Calgary restored treated water to the city last week after tests on the Bearspaw South Feeder Main came back clear and officials lifted conservation restrictions. The main supplies about 60 per cent of the city’s treated water and its rupture on Dec. 30 prompted sweeping limits on showers, laundry and toilet use for roughly 1.6 million residents.
City officials called the reopening a relief, but the episode exposed deeper problems. The same main failed less than two years ago, and a recent third-party report concluded Calgary ignored two decades of warnings about the pipe’s vulnerability. The provincial government has opened its own inquiry.

What went wrong in Calgary

Investigators found records and engineering notes that flagged the Bearspaw main as at risk as far back as 2004. Repairs and temporary fixes followed previous ruptures, but officials did not prioritise a comprehensive replacement. The result was a system that remained exposed to failure under winter conditions and age-related wear.
Mayor Jeromy Farkas thanked residents for complying with restrictions while crews worked on repairs. The event sparked criticism of municipal planning and governance, with attention on decisions made by successive administrations that deferred large capital projects.

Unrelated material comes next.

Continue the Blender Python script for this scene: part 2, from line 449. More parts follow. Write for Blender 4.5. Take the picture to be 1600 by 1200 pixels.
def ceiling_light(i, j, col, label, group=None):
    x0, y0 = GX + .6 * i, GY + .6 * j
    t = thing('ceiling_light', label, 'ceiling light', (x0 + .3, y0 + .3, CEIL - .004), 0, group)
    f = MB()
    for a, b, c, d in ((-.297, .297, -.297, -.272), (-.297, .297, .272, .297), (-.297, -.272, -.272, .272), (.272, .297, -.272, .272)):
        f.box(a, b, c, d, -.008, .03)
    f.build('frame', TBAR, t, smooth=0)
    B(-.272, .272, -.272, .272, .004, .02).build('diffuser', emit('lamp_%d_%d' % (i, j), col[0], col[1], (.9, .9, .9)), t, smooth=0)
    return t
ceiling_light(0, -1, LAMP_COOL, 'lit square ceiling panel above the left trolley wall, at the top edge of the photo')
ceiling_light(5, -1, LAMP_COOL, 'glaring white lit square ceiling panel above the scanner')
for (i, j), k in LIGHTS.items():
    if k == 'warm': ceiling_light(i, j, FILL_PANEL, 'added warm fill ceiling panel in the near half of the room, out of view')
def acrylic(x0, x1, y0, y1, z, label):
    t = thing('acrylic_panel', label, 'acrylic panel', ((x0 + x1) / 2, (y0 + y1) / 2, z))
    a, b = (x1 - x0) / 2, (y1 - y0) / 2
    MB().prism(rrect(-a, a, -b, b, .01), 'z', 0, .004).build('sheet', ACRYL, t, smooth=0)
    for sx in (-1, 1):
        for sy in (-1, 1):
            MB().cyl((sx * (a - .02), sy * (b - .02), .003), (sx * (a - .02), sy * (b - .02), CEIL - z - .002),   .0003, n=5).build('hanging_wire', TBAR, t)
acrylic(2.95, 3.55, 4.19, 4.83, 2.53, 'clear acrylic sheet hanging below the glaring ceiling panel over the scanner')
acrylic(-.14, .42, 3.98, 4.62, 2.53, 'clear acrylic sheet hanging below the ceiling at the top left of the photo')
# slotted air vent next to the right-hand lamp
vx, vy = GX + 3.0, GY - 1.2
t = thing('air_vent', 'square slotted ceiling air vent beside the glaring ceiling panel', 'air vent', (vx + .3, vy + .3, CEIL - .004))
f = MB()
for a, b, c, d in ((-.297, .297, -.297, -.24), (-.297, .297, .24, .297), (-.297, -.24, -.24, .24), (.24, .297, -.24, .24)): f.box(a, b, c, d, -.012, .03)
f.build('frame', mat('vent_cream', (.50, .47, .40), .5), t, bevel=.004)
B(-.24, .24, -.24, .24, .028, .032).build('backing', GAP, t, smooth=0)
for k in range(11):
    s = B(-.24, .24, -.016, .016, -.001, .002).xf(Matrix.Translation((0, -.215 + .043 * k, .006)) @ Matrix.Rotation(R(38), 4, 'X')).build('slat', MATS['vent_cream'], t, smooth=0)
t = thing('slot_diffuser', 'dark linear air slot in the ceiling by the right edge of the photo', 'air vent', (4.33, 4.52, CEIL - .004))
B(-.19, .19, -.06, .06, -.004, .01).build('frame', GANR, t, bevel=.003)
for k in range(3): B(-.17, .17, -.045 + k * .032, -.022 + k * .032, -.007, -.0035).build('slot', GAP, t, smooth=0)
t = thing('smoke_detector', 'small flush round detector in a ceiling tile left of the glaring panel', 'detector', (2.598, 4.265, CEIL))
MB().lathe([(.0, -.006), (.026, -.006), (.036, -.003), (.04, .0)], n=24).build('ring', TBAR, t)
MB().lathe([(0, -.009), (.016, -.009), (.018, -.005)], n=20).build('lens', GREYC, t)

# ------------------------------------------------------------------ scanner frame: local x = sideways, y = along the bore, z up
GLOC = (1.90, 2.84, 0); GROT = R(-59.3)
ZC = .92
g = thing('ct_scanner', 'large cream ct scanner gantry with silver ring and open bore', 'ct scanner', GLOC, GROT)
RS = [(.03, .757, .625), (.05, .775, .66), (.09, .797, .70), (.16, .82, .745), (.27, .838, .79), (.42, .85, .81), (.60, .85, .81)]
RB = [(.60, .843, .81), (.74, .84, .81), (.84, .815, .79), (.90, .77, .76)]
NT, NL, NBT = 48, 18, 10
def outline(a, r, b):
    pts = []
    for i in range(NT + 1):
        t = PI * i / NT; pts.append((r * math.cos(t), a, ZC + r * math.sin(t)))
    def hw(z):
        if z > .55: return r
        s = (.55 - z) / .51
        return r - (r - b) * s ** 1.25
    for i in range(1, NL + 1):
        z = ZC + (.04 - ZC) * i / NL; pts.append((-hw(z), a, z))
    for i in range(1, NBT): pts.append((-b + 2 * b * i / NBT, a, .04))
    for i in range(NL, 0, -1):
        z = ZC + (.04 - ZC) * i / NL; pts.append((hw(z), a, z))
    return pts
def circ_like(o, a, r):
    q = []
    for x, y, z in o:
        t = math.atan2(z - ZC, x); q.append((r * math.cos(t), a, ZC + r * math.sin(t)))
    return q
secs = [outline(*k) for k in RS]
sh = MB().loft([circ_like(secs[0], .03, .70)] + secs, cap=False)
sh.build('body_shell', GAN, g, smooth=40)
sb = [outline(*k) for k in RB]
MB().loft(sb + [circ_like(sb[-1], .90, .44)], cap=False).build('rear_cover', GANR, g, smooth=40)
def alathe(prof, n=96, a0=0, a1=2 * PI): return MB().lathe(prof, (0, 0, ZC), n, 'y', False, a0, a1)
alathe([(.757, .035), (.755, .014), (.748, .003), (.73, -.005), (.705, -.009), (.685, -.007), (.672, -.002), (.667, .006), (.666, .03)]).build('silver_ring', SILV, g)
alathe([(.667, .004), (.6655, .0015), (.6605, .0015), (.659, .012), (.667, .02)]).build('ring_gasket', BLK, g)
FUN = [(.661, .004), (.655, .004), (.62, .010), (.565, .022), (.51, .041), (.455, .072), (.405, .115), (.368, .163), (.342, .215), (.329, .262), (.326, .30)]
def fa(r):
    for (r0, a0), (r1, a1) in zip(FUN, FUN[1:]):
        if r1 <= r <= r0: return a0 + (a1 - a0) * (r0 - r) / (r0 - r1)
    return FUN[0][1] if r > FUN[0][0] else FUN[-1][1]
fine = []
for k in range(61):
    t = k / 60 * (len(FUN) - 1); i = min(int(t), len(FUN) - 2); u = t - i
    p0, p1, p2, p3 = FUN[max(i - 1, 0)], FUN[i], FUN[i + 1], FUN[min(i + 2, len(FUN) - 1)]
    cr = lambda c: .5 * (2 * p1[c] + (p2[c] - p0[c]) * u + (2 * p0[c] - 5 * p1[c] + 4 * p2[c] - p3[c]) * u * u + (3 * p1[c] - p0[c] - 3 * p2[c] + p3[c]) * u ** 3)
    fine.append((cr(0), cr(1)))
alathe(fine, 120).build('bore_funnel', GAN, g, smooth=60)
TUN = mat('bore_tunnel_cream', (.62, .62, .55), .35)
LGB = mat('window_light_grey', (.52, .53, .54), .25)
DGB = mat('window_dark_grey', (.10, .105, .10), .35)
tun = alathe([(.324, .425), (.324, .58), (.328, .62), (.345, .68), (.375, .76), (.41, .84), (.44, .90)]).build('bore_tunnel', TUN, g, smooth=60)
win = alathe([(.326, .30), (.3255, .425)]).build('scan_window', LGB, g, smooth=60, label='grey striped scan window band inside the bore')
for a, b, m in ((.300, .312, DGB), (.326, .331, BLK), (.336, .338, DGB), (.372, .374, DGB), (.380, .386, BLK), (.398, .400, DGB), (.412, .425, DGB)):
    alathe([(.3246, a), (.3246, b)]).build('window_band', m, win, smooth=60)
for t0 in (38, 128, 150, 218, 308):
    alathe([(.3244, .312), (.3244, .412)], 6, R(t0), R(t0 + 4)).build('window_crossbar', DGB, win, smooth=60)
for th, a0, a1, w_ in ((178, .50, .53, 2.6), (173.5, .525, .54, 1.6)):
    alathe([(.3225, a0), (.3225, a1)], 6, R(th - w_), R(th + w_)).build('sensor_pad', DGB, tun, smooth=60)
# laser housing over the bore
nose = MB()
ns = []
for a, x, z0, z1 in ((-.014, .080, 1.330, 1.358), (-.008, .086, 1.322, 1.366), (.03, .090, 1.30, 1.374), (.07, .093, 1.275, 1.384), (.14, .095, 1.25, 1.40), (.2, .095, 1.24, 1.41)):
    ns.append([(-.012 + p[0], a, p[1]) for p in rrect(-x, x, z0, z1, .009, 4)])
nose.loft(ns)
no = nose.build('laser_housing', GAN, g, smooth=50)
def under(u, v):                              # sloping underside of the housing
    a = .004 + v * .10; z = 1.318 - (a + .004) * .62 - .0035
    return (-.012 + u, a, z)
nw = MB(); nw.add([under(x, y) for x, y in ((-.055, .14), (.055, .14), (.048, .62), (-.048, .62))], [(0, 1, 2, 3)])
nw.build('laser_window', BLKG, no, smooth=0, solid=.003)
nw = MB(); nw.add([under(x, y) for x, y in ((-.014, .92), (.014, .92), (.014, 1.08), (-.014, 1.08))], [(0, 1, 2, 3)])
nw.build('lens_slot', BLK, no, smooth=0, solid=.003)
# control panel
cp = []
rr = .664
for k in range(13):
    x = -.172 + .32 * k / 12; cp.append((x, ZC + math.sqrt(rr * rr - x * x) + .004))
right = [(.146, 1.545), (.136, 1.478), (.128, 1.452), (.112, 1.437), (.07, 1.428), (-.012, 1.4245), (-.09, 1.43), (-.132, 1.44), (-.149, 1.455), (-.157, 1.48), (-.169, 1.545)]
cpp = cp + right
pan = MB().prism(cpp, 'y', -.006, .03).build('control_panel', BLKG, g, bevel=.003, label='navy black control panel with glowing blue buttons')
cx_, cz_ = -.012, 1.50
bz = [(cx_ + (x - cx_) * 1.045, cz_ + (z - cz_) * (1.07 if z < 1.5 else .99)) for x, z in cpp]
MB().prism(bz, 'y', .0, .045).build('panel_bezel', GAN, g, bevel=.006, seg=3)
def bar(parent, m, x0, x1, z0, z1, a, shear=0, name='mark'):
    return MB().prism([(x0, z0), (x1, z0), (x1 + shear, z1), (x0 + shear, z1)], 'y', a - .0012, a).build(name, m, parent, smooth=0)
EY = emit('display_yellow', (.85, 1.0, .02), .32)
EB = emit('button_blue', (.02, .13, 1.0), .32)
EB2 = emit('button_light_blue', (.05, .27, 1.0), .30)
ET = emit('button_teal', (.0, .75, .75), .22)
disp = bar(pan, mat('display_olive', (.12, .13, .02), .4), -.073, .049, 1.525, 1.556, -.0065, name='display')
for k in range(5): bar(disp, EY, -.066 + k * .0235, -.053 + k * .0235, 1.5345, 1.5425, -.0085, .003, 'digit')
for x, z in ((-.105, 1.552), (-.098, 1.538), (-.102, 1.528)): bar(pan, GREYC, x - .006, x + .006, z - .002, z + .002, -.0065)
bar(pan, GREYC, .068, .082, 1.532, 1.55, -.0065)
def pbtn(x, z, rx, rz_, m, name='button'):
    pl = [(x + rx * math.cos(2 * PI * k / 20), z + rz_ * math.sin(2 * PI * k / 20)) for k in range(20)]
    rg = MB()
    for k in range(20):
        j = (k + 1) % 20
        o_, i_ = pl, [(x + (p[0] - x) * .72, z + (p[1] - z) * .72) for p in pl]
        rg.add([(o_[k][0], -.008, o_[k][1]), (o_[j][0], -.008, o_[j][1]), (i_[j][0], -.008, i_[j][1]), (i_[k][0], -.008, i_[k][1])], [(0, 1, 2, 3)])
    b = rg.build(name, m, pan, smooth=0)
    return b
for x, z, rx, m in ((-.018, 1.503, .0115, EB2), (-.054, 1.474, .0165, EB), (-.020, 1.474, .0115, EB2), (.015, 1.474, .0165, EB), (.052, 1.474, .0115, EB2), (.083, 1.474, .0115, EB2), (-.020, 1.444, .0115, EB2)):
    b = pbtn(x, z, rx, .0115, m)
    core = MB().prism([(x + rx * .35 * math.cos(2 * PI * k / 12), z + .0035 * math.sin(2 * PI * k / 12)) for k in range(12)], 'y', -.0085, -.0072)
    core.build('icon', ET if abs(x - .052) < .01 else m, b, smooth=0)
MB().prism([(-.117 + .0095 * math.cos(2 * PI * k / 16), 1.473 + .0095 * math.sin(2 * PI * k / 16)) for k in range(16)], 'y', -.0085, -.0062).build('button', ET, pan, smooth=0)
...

Calgary is a wake-up call. We need to do something about this underground infrastructure, otherwise things like this are going to keep happening.

Alireza Bayat, engineering professor, University of Alberta

How Canada compares

Break rates for water mains in Canada are higher than in the United States. A 2024 Utah State University study calculated about 11 breaks per 100 kilometres of pipe annually in Canada, versus 6.9 per 100 kilometres in the U.S. Researchers attribute part of that gap to colder weather and more corrosive soils, which accelerate pipe deterioration.
Climate and soil conditions raise maintenance needs, but infrastructure performance also reflects investment decisions. Municipalities face competing priorities and tight budgets, and many lack funding to replace aging assets at scale.

The funding gap

Statistics Canada estimates governments need to budget about $42 billion to rehabilitate potable water systems, based on 2022 assessments. Actual capital spending on drinking water in 2022 was roughly $4.3 billion. That leaves a persistent shortfall that forces cities to delay replacements or rely on temporary repairs.

We now have what I would call true intergenerational inequity. If municipalities do not start ramping up spending on upgrades, we are going to kick it down the road for someone else to deal with.

Carl Yates, former engineer at Halifax Water
Municipal funding shortfalls are compounded by political cycles. Councils often prioritise visible, short-term projects within four-year terms, while infrastructure replacement requires long-range planning and steady capital commitments.

What needs to change

  • Adopt multi-decade asset management plans that schedule replacements based on risk and condition, not on annual budgets.
  • Increase dedicated capital funding for water infrastructure at municipal, provincial and federal levels to close the estimated funding gap.
  • Use risk-based prioritisation to target mains that serve large populations or are critical to system resilience.
  • Improve data collection and third-party audits so warning signs are documented and acted upon.
  • Consider regulatory incentives or matching funds from higher orders of government to encourage long-term municipal spending.
Experts say the bear case from Calgary is preventable. The Globe and Mail editorial board argued the city effectively kept rolling the dice by postponing decisive action on a known risk. Provincial and federal support, paired with local governance reforms, would reduce the chance that other cities face similar crises.
The provincial inquiry will examine decision-making and oversight in Calgary, but the broader lesson applies nationally. Municipalities will need sustained funding, clearer accountability and better asset management to keep tap water reliable for future generations.
Calgary’s recent outage ended with water back in taps, but the episode should change how cities plan and pay for essential underground infrastructure. Without that shift, similar disruptions are likely to recur in other communities across Canada.